Another year goes by and I still have a vague idea of "going back to school" and no idea what I want to do. At what point does it stop being "cute"? (As if it were ever.)
Because I could think of nothing else, I am taking more Russian. I've written very little on Arkhangelsk, but perhaps this will inspire me once again.
To be fair, I was a little busy last year (while writing papers and presentations for Russian Culture) with creating the user interface for our new website, creating a user guide, style guide, training manual, and testing scripts, flying to Singapore to conduct user acceptance testing and content manager training with the Asia Pacific group, and then (oh, did I forget to mention this?) spending a month in St. Petersburg (yeah, that St. Petersburg) studying Russian.
Then there was Jack being laid off when I got back from Russia in July, my boss up and quiting in October, eleventh-hour activism to help return sanity to Congress, and the utter languishment of our website launch due to a third, and then fourth CEO replacement. (Meet the new boss: same as the old boss. Or maybe not. The new boss lives in Minneapolis and seems to have forgotten Chris and I exist.) And that Christmas thing. Okay, so I'm making excuses.

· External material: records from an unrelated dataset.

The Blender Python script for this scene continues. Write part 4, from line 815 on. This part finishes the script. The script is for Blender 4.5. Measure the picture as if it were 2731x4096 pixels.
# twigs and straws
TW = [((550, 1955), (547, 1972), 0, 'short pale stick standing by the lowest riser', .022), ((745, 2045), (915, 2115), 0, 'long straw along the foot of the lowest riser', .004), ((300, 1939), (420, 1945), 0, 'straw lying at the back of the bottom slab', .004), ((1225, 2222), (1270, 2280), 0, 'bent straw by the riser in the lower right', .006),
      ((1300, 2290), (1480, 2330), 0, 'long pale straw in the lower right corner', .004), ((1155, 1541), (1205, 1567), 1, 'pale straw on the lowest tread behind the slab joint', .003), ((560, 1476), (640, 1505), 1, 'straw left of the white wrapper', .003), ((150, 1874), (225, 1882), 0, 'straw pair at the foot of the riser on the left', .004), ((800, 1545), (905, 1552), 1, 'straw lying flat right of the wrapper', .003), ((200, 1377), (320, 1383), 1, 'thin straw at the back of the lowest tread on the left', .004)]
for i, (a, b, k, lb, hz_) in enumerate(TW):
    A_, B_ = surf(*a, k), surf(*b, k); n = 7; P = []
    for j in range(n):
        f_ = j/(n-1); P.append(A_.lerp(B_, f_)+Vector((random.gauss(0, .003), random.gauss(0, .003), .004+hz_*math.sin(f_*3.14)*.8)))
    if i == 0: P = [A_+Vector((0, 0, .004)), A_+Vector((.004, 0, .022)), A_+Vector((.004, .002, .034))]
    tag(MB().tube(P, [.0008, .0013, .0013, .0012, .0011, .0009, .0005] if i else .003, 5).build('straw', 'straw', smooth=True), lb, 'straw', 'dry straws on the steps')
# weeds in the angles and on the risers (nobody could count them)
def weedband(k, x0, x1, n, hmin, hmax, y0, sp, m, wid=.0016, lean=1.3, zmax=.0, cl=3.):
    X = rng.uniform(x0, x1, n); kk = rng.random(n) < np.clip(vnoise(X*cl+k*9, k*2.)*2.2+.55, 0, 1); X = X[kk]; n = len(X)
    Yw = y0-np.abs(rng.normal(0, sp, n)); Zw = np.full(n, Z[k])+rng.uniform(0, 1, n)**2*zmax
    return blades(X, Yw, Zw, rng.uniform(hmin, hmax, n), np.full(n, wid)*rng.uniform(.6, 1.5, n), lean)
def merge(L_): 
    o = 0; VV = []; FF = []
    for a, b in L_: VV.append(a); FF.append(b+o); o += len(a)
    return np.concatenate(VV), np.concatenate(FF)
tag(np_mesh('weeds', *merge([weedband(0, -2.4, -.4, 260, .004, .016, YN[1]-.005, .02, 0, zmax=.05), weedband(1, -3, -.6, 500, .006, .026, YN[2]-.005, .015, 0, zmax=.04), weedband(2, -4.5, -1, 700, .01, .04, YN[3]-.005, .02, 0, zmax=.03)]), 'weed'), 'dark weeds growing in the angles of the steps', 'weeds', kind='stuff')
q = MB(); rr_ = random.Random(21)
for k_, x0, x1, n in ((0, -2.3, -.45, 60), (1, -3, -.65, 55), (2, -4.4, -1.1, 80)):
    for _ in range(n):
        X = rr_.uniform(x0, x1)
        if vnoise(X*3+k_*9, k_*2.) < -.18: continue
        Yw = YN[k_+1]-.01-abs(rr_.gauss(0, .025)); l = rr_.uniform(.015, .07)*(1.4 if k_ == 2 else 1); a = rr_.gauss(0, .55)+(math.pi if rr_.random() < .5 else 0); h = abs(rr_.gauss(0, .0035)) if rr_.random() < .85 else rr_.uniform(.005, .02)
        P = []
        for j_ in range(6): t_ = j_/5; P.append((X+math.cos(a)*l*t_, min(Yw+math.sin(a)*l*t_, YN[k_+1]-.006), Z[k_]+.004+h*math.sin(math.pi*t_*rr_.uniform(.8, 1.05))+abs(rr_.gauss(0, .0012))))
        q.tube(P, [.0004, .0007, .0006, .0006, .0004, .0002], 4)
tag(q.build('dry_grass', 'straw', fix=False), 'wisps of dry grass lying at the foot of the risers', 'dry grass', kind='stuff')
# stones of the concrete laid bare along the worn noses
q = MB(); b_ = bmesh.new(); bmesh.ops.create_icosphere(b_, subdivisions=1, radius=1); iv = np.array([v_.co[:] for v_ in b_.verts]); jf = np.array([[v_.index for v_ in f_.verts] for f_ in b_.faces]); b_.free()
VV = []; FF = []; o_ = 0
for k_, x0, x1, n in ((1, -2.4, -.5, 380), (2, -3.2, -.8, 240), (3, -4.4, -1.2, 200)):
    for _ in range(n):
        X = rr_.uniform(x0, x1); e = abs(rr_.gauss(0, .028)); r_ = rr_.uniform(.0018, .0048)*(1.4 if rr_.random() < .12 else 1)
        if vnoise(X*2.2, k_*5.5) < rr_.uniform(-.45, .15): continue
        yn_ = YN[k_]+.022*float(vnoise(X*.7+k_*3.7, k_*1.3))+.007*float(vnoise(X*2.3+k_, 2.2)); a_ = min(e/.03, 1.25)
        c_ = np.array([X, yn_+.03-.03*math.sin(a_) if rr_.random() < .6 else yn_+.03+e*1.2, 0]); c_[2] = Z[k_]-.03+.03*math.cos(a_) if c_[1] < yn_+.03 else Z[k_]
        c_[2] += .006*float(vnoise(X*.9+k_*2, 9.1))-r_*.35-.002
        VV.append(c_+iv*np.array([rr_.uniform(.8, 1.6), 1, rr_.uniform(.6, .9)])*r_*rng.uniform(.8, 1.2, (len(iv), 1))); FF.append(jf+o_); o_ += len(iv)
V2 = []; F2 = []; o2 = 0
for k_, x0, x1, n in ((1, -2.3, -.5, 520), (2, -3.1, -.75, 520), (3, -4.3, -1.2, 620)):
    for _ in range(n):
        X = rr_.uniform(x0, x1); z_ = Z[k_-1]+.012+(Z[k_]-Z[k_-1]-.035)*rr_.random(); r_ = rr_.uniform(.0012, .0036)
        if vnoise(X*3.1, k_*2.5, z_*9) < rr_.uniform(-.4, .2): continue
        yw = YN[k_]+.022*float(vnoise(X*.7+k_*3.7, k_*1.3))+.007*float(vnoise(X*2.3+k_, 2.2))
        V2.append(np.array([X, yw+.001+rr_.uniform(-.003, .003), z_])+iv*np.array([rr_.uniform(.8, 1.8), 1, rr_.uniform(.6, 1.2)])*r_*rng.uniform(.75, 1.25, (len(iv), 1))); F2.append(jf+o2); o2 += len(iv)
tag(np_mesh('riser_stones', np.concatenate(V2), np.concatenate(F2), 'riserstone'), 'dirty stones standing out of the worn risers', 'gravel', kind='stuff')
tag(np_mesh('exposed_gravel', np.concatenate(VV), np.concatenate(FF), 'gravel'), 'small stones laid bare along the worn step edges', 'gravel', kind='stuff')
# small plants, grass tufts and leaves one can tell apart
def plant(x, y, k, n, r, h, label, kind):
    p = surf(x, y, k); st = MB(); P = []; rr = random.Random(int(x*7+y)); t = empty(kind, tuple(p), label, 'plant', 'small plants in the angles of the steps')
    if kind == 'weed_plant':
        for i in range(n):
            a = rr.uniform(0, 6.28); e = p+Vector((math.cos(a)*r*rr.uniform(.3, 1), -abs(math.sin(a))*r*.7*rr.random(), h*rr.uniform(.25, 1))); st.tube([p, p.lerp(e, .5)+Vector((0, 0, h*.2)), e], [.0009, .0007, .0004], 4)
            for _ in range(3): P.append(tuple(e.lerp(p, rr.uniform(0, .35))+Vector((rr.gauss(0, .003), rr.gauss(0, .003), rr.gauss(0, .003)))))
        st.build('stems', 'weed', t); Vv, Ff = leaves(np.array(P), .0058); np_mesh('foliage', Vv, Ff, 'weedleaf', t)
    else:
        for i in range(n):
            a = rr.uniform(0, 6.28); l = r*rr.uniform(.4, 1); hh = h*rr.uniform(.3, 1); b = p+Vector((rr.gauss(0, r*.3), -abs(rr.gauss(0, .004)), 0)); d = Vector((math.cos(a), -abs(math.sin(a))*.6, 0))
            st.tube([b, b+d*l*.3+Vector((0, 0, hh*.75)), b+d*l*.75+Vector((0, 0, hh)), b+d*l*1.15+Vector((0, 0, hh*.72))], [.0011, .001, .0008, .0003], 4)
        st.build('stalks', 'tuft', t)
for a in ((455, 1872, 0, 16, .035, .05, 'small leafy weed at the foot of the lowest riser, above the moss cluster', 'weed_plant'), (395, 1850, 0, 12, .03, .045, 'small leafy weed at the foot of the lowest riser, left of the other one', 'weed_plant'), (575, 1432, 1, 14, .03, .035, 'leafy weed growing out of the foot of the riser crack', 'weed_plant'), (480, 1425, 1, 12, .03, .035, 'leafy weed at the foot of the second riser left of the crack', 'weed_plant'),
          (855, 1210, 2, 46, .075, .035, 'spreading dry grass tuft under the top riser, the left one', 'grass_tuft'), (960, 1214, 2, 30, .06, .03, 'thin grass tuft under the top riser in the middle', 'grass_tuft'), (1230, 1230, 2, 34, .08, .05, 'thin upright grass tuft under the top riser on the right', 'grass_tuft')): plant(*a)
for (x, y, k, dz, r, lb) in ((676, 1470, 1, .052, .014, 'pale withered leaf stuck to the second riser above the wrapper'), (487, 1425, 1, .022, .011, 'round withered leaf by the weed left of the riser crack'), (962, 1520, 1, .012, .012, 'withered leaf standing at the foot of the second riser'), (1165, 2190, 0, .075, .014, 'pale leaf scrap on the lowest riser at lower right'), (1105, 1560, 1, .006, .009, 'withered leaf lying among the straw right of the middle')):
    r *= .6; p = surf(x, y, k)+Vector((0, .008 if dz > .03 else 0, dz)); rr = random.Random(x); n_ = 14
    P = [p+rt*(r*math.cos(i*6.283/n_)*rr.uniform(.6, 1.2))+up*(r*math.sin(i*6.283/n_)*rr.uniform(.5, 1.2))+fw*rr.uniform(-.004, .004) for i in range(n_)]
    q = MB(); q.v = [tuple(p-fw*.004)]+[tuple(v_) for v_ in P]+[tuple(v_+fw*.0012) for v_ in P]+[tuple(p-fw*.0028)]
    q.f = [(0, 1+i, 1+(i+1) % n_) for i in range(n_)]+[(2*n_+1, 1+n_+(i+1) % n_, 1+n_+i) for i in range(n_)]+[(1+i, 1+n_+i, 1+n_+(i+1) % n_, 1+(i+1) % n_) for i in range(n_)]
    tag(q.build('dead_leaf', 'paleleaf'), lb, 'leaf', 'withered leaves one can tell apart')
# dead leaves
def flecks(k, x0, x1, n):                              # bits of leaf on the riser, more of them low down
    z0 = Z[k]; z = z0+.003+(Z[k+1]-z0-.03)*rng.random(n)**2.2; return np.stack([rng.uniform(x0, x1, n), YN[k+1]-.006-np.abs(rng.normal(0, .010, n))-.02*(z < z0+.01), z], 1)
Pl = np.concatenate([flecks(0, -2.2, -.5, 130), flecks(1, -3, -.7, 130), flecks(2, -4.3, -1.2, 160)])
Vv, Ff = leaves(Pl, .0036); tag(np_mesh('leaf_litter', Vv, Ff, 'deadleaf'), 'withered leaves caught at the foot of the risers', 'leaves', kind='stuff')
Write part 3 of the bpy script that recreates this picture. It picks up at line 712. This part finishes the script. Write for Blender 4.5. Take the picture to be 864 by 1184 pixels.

But today I re-reapplied at City College, spoke with my Russian Culture teacher (who sponsored the Summer in St. Petersburg), and will be taking her second-semester Practical Spoken Russian class on Wednesday nights.
Perhaps I will even get back to doing yoga. Perhaps monkeys will fly out of my butt. (Hopefully not during yoga.)
In the random category: Dumbass shit that sticks with me all year? Not realizing "Camus" was the spelling of the French philospher and thinking it was pronounced "came-us," and referring to Sasha Baron Cohen as Ali G, even though I knew that was a character and not his name. Why does this sort of thing haunt me? I don't know. But it makes me feel abysmally stupid.